Two recent stories show how Bernanke and the governor of the Bank of England understand the ongoing budget cuts and what they are doing to ordinary people. From the lede paragraph of yesterday's Politics Daily:
Federal Reserve Chairman Ben Bernanke waded into a heated Washington debate Tuesday when he predicted that federal spending cuts proposed by House Republicans would not damage economic growth to the extent that two recent reports have predicted.
An interesting analysis, considering Moody's claims that the GOP budget would cut 700,000 additional jobs from the economy and Goldman Sachs says it would slow GDP growth by up to 2% in the second and third quarter.
As you may or may not know, the UK Conservative government instigated swathing cuts across the board in spending which have slowed our economic recovery this last quarter. They are using the same excuses as the GOP of profligate spending by both the government and individuals. Cameron is also using austerity as an excuse to privatise every profit making government entity they can and hand off the remainder to charities run by volunteers. This is very much like the Republican drive to break the unions in both the public sector and the schools.
How this plays out in the English MSM is very different however. We do have more liberal newspapers like the Guardian and Independent which carry news about UK Uncut and the student protests. Even more astonishing, Mervyn King, The governor of the Bank of England, advised Parliament yesterday that "The price of this financial crisis is being borne by people who absolutely did not cause it." And the story makes the headlines. The lede paragraphs here state:
Mervyn King has risked reopening the bitter argument over blame for the financial crisis by saying that government spending cuts are the fault of the City and expressing surprise there has not been more public anger.
The governor of the Bank of England said that people made unemployed and businesses bankrupted during the crisis had every reason to be resentful and voice their protest. He told the Treasury select committee that the billions spent bailing out the banks and the need for public spending cuts were the fault of the financial services sector.
King elaborates saying that living standards here have taken a permanent hit from the recession saying, "The research makes it clear that the impact of these crises lasts for many years. It is not like an ordinary recession, where you lose output and get it back quickly. We may not get the lost output back for very many years, if ever."
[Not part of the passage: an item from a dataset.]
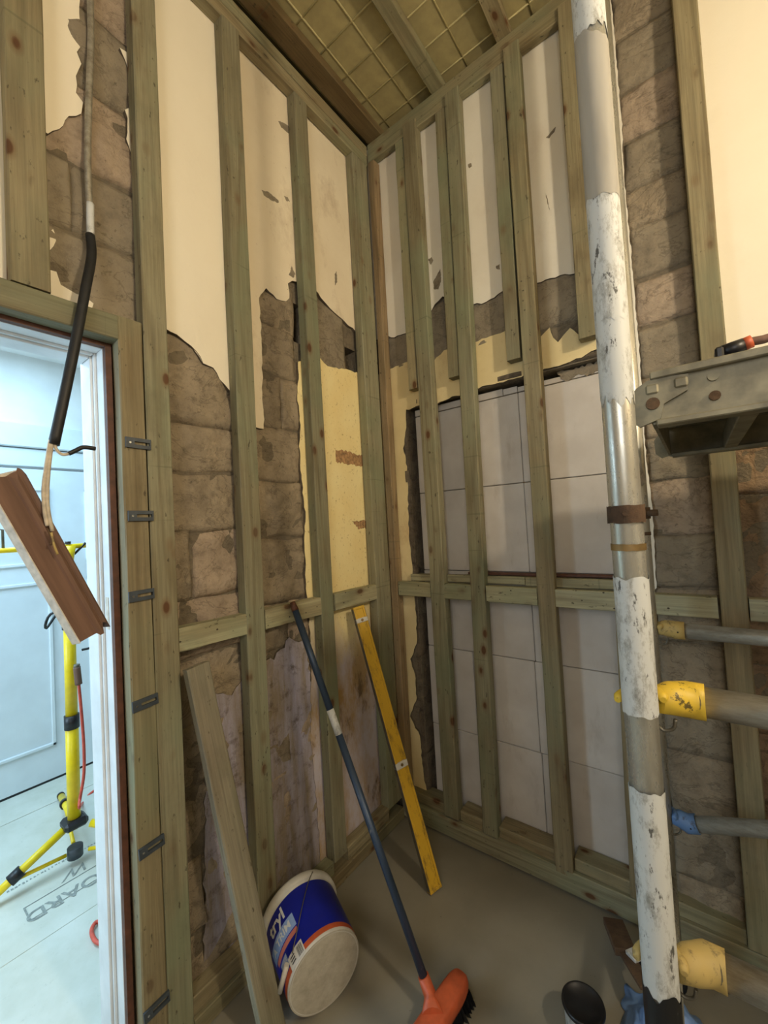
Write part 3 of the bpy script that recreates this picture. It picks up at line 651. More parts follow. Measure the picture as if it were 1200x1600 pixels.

At least King has placed the blame for budget cuts and the ensuing pain exactly where it belongs: on the backs of the people who profited by it. Bernanke on the other hand seems to think that cuts will only hurt the little people, and by implication that hurting the little people is just fine. "It would of course have the effect of reducing growth on the margins certainly," he said. "It would have a negative impact, but 2 percent? I'd like to see their analysis. It seems like a somewhat big number relative to the size of the cut."